One of the most confounding distortions of language centers around the colloquialism of “bad apples” with regard to policing. The phrase is frequently used to minimize the severity of the policing problem in this country: Why say policing itself is the problem when we can focus on throwing out the few “bad apples” of the bunch?
The phrase’s origins, of course, speak to contagion and corruption: a few bad apples are capable of spoiling all the other “good” ones. And as a new study illustrates, these so-called “bad apples” don’t just spoil one department or community—all too often, cops fired because of egregious infractions just end up working for another agency.
The study, entitled “The Wandering Officer,” appears in the Yale Law Journal and marks “the first systematic investigation of wandering officers and possibly the largest quantitative study of police misconduct of any kind,” according to authors Ben Grunwald and John Rappaport. Focusing exclusively on Florida, Grunwald and Rappaport analyzed data on 98,000 full-time law enforcement officers in the state over a 30-year period. They found that “wandering officers”—cops fired from one agency only to be hired at another—were “relatively common,” according to the Washington Post.
But just as importantly, given the chance at a fresh start, these wandering officers continued the same behavior that previously got them fired.
Here’s how Grunwald captured the findings in an interview with the Post:
First, during any given year, there are about 1,100 full-time law enforcement officers working in Florida who had been previously fired from other Florida agencies — that’s roughly 3 percent of all full-time law enforcement officers working in the state. Second, police officers who are fired tend to get rehired by another agency within three years. Third, officers who’ve been fired and land another job tend to move to smaller agencies with fewer resources and slightly larger communities of color. Finally, when a wandering officer gets hired by a new agency, they tend to get fired about twice as often as other officers and are more likely to receive “moral character violations,” both in general and for physical and sexual misconduct.
How the different findings work with each other is important: not only do bad cops continue to work high-stakes jobs, they do so in increasingly vulnerable communities. And as one might expect, absent any real consequence aside from a move to another town, police aren’t incentivized to change their behavior—and many don’t.
Addressing why police departments may hire risky officers, Grunwald suggested two possibilities—lack of knowledge, due to the big holes in state and national decertification databases, and a culture of impunity.
“Law-enforcement agencies are highly immunized from legal liability,” Grunwald told the Post. “And, as we’ve seen in the past few weeks, there can be a band-of-brothers ethos among police officers, where they feel that they are duty-bound to unconditionally support each other.”
While comprehensive, one important data set the analysis doesn’t cover is officers fired by an agency, only to be rehired by that same agency at a later date.

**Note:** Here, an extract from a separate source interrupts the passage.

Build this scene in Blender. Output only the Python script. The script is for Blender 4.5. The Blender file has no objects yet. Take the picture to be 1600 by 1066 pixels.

“Our definition of wandering officer excludes these cases, but there are a substantial number of cases in which officers are fired and then rehired by the same agency,” said Rappaport. Anecdotally, police unions play a major role in reinstating problem officers back into the departments and communities they have caused harm to, he added.
Moving forward, the researchers say there needs to be better data collection on officers who are fired, as well as consistent and accessible databases to search this information (Florida is one of a few states that have decades worth of disciplinary data to pull from). Rappaport suggested that police chiefs may be in the dark about how risky wandering officers are to their departments—generously allowing that an “education campaign” may do the trick. But he also put a “nuclear option” on the table, modeled by Connecticut: prohibit law enforcement from hiring any officer previously fired (this would only be possible with accurate data collection, he cautioned).
But given the impact one bad cop can have on a city, it seems clear that in this case, the “nuclear option” is far from the worst-case scenario.